Era capaz de dejar en evidencia al gamberro más irreverente sin perder los nervios y con una sonrisa de Gioconda en la cara, algo que sé de buena tinta exasperaba a algunos de mis compañeros. “La clave está en no ponerte a su altura” me dijo una vez en una conversación que tuve con ella al final de mi etapa escolar, cuando empezaba a pensar que los profesores también eran personas.
Sin duda, Leonor tuvo mucho que ver en mi cambio de percepción de los maestros, que hasta entonces habían estado desprovistos de humanidad. En el imaginario de los alumnos, los profes eran seres casi mitológicos, con sus rasgos físicos llevados a la caricatura, los motes que les poníamos exagerando sus defectos.
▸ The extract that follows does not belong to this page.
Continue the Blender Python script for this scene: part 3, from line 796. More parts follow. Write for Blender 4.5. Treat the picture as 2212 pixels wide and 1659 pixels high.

Ella fue “la cariátide”, por su hieratismo sobrenatural, hasta el día que empezó a ser Leonor.
Ese día, Leonor me había pedido que la acompañase a cerrar el acuerdo con la agencia que nos iba a llevar de excursión a San Lorenzo de El Escorial, en visita guiada por el monasterio. Como delegada, no me quedó más remedio que ir. “Será un rato de nada” me animó cuando vio mi cara de desgana. Tuvimos que coger el 9 en la parada frente al colegio. “Aquí es” -me indicó desde el autobús- “vamos a pasar por mi casa para recoger unos papeles. Está en esa misma esquina.”
Su casa era mucho más pequeña que la mía, o al menos me lo pareció, sobrecargada como estaba de esculturas, lienzos y muebles antiguos. Leonor se disculpó para ir al baño y yo me quedé en el salón, observando los cuadros que no dejaban libre ni un centímetro de pared. “Son suyos” – me señaló una chica más o menos de mi edad desde la puerta – “y en el pueblo tiene aún más.”
Miré a la adolescente un poco incrédula. Ella se recogió en una coleta su larga cabellera dorada, y me explicó que su madre siempre había querido pintar, que en realidad su primera opción universitaria había ido Bellas Artes pero que le parecía más práctica la enseñanza. "Hasta a los artistas les viene bien alguien que les enseñe” – se justificó Leonor, que en ese momento salía del baño. “No todos son autodidactas como Van Gogh. Además, murió pobre, y yo no me lo puedo permitir”.